14. A method of real-time streaming of video, the method including: receiving by a client terminal an encoded image from an application server via a telecommunications network; decoding the encoded image thereby to reveal the original graphic image or a derivative thereof; providing the decoded image to a graphics driver/processor of the client terminal, as though the image had been retrieved from a back buffer of a local API of the client terminal; and outputting the decoded image to a physically connected display terminal and onward display on a display screen of the client terminal.

The method as claimed in claim 14, which includes: receiving a user input from an input device connected to the client terminal; and sending by a user input agent the user input to the server.

16. The method of claim 15, which includes formatting the received user input in accordance with an expected input of the server.

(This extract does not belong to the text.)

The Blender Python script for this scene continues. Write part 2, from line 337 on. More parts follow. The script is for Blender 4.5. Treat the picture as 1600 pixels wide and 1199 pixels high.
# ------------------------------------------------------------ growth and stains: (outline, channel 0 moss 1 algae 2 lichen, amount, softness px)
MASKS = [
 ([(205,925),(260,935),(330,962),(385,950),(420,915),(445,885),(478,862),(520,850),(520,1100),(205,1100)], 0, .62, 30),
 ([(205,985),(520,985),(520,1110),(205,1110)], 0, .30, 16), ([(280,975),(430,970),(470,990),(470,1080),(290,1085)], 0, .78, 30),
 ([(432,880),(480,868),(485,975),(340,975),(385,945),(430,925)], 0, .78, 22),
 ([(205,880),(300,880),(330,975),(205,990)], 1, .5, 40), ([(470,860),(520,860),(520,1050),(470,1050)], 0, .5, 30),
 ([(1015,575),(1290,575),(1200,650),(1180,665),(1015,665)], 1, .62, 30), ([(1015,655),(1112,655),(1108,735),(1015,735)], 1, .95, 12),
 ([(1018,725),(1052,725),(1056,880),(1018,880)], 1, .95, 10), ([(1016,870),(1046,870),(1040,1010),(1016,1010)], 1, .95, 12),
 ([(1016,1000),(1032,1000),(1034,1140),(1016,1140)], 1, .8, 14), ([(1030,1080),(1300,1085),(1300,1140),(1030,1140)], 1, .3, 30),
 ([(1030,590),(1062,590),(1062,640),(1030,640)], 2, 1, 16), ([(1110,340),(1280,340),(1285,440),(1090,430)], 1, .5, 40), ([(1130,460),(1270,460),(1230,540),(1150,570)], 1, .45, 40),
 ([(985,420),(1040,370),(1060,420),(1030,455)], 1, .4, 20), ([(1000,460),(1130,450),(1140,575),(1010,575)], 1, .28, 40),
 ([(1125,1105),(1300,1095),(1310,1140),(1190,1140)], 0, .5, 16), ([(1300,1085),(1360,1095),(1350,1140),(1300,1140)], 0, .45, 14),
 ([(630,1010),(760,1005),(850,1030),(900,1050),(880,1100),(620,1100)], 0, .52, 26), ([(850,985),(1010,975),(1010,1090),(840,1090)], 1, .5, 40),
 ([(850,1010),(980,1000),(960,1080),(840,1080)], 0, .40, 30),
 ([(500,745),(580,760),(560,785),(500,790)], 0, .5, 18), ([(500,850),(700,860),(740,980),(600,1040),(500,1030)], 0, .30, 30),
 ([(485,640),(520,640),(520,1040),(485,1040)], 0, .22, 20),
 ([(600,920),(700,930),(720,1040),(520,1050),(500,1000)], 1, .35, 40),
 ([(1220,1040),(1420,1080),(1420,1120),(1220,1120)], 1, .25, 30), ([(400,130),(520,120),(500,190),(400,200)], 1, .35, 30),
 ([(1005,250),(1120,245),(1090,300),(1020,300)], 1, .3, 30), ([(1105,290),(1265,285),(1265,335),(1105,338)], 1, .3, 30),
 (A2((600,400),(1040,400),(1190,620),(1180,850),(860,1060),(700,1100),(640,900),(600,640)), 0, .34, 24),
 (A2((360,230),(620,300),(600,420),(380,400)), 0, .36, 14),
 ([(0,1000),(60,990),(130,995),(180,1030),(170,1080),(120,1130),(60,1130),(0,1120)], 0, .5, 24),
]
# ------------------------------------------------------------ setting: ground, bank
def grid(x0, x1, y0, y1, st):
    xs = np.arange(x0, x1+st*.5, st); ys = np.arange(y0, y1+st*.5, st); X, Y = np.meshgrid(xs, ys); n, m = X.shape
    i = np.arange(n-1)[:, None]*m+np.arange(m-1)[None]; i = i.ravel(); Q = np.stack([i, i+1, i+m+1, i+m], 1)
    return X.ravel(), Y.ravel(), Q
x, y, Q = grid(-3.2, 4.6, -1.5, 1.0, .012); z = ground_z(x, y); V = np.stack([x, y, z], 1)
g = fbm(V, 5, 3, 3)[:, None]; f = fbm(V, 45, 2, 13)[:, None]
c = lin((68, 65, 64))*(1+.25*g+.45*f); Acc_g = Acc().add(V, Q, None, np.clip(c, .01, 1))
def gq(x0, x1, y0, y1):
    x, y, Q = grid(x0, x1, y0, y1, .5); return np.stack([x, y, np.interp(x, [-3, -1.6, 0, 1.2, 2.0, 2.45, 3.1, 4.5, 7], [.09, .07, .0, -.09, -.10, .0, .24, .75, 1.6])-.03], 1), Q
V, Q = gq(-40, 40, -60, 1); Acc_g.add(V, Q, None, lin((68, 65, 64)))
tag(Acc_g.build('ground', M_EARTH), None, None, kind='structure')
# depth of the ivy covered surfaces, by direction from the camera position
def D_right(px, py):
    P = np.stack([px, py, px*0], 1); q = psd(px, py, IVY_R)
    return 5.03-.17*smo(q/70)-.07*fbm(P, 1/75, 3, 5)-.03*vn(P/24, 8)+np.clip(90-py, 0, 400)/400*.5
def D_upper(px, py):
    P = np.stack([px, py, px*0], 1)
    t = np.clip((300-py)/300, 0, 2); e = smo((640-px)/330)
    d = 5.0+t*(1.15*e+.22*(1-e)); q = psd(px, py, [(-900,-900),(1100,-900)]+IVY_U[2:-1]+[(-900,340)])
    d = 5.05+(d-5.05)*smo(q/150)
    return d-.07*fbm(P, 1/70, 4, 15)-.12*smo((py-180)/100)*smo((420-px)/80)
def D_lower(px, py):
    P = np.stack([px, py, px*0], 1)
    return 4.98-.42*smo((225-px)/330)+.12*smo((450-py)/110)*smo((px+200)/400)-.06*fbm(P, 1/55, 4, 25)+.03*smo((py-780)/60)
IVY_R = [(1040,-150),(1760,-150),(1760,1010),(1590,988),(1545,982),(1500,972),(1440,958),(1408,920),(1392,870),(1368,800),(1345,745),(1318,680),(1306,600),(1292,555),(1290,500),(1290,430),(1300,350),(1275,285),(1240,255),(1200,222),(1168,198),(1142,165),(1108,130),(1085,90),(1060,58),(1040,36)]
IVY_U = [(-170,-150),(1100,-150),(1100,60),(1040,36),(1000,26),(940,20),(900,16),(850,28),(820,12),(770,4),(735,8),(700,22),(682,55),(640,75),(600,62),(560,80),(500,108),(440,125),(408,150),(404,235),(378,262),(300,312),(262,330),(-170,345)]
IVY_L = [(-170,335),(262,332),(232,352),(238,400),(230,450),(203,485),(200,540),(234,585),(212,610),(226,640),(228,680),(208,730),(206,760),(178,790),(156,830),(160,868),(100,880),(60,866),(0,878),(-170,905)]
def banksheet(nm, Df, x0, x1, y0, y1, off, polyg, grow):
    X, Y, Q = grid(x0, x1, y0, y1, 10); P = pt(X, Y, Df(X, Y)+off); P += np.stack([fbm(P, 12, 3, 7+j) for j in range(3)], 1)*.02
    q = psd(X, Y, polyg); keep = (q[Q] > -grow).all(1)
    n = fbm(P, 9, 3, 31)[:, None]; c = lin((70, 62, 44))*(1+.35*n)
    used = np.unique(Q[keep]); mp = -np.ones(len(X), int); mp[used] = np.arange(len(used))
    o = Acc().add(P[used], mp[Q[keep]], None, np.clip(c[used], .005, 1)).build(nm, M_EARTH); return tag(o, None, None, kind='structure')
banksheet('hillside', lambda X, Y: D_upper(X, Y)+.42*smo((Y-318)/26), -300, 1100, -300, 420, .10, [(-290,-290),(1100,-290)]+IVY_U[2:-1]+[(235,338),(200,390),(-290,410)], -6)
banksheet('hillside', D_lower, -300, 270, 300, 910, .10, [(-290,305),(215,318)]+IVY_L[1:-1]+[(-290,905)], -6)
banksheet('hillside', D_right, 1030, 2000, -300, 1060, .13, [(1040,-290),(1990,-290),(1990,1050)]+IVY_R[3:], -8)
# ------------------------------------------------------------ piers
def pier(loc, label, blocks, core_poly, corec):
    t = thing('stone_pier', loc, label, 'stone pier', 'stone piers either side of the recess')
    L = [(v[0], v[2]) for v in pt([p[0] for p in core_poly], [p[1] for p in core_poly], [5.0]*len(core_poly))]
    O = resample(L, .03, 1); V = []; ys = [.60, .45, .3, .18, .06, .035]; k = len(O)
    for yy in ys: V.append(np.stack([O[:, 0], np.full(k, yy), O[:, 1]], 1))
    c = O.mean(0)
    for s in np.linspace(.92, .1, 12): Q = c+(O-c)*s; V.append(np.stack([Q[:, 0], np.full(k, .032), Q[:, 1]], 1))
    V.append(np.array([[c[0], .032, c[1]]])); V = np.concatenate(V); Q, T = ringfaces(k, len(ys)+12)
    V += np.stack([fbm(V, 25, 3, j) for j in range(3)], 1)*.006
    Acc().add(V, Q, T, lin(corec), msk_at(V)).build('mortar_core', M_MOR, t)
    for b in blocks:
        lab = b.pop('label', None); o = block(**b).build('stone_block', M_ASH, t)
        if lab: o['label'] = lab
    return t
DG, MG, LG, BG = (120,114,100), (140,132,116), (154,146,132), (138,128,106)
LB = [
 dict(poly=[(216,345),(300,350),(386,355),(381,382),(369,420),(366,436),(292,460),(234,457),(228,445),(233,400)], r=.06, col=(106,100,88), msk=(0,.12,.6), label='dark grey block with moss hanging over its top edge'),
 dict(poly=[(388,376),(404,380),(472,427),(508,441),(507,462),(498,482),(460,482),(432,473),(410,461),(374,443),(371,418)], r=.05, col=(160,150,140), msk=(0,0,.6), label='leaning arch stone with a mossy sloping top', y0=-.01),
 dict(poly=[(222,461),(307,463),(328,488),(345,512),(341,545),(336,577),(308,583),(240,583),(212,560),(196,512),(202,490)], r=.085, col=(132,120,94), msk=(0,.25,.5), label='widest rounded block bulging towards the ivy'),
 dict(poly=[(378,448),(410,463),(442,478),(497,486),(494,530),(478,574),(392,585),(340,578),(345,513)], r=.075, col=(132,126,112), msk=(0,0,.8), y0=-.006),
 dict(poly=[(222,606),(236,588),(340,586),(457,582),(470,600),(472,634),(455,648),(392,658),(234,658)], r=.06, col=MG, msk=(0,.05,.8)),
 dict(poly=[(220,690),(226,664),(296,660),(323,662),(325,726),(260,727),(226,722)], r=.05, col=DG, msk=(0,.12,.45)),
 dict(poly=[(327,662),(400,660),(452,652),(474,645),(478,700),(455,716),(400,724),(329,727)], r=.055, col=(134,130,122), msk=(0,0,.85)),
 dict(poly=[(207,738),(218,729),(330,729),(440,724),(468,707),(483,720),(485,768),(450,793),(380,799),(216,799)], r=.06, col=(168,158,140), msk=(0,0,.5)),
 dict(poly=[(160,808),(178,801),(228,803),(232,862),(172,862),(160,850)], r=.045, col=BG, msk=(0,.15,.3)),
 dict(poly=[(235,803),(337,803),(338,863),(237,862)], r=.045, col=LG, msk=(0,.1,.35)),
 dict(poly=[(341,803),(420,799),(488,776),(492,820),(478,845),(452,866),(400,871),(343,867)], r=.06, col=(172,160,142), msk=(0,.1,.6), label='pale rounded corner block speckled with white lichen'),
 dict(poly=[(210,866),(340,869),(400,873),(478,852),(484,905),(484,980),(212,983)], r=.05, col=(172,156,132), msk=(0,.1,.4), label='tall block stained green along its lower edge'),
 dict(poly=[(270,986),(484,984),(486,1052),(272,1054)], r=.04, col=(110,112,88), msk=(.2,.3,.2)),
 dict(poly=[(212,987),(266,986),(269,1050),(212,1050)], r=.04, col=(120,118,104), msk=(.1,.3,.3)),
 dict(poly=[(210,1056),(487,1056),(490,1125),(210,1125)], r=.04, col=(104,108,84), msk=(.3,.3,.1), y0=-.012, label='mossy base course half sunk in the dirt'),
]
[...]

A client terminal operable to stream video in real-time, the client terminal including: a network interface operable to receive an encoded image from an application server via a telecommunications network; a client agent operable to: decode the encoded image thereby to reveal the original graphic image or a derivative thereof; and provide the decoded image to a graphics driver/processor of the client terminal, as though the image had been retrieved from a back buffer of a local API of the client terminal; and video hardware operable to output the provided decoded image to a physically connected display terminal and onward display on a display screen of the client terminal.

18. The client terminal as claimed in claim 17, in which: the client agent is operable to decode and extract audio; and the client terminal includes audio hardware operable to reproduce the audio.

19. The client terminal as claimed in claim 17, which includes an input device and a user input agent operable to receive a user input and send an indication of the user input to the server.

20. A system operable to stream video in real-time, the system comprising: an application server as claimed in claim 1 ; and a plurality of client terminals as claimed in claim 17.

21. A non-transitory computer-readable medium having stored thereon a computer program which, when executed by a computer, causes the computer to perform a method as claimed in claim 1 .

22. A non-transitory computer-readable medium having stored thereon a computer program which, when executed by a computer, causes the computer to perform a method as claimed in claim 14.